The 2023 ECCP had further detailed questions to pose:
Structure—Where within the company is the compliance function housed (e.g., within the legal department, under a business function, or as an independent function reporting to the CEO and/or board)? To whom does the compliance function report? Is the compliance function run by a designated chief compliance officer, or another executive within the company, and does that person have other roles within the company? Are compliance personnel dedicated to compliance responsibilities, or do they have other, non-compliance responsibilities within the company? Why has the company chosen the compliance structure it has in place? What are the reasons for the structural choices the company has made?
Seniority and Stature—How does the compliance function compare with other strategic functions in the company in terms of stature, compensation levels, rank/title, reporting line, resources, and access to key decision-makers? What has been the turnover rate for compliance and relevant control function personnel? What role has compliance played in the company’s strategic and operational decisions? How has the company responded to specific instances where compliance raised concerns? Have there been transactions or deals that were stopped, modified, or further scrutinized as a result of compliance concerns?
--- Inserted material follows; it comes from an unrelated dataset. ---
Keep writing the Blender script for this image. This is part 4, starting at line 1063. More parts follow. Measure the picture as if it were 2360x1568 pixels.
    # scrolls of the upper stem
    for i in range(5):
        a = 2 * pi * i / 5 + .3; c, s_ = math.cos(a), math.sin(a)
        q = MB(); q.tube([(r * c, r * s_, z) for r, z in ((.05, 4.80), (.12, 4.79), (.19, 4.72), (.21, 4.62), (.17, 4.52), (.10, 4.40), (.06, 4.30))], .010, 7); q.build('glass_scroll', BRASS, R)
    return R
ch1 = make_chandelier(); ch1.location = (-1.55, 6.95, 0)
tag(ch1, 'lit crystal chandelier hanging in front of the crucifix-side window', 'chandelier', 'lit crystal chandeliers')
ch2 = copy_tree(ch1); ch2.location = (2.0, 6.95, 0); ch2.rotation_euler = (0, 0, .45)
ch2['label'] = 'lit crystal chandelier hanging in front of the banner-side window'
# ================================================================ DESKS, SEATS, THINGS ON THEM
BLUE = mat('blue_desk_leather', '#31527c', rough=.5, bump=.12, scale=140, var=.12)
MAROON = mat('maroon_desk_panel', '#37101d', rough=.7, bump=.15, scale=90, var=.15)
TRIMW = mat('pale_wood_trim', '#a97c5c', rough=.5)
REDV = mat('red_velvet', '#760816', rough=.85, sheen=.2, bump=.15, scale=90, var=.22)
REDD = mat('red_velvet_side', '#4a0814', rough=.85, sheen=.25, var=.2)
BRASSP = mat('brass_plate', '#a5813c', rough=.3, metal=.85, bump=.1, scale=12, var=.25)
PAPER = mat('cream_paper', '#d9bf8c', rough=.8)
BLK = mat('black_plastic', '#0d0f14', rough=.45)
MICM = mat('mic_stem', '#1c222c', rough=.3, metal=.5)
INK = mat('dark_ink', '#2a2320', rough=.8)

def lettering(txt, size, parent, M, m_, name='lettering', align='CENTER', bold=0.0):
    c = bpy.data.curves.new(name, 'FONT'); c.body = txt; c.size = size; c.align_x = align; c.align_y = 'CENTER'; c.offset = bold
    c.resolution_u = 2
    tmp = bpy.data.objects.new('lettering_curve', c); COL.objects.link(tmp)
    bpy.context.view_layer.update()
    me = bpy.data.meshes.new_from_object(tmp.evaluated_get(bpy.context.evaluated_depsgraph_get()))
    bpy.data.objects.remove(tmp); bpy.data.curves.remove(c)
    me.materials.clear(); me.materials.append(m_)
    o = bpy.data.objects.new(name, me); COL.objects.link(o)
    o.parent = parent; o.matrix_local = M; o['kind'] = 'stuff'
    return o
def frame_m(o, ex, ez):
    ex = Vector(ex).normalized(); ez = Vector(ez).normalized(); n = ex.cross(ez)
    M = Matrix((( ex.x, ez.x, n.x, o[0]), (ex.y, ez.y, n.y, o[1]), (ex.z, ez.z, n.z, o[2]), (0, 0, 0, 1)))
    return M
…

Experience and Qualifications—Do compliance and control personnel have the appropriate experience and qualifications for their roles and responsibilities? Has the level of experience and qualifications in these roles changed over time? How does the company invest in further training and development of the compliance and other control personnel? Who reviews the performance of the compliance function and what is the review process?
Funding and Resources—Has there been sufficient staffing for compliance personnel to effectively audit, document, analyze, and act on the results of the compliance efforts? Has the company allocated sufficient funds for the same? Have there been times when requests for resources by compliance and control functions have been denied, and if so, on what grounds?
Data Resources and Access—Do compliance and control personnel have sufficient direct or indirect access to relevant sources of data to allow for timely and effective monitoring and/or testing of policies, controls, and transactions? Do any impediments exist that limit access to relevant sources of data and, if so, what is the company doing to address the impediments?
Autonomy—Do the compliance and relevant control functions have direct reporting lines to anyone on the board of directors and/or audit committee? How often do they meet with directors? Are members of the senior management present for these meetings? How does the company ensure the independence of the compliance and control personnel?
The 2023 ECCP and 2023 Update to the FCPA Corporate Enforcement Policy both demonstrate the continued evolution in the thinking of the DOJ around the corporate compliance function. Their articulated inquiries can only strengthen a corporate compliance function specifically; and the compliance profession more generally. The more the DOJ talks about the independence of the compliance function, coupled with resources being made available and authority concomitant with the corporate compliance function, the more corporations will see it is directly in their interest to provide the resources, authority and gravitas to compliance position in their organizations.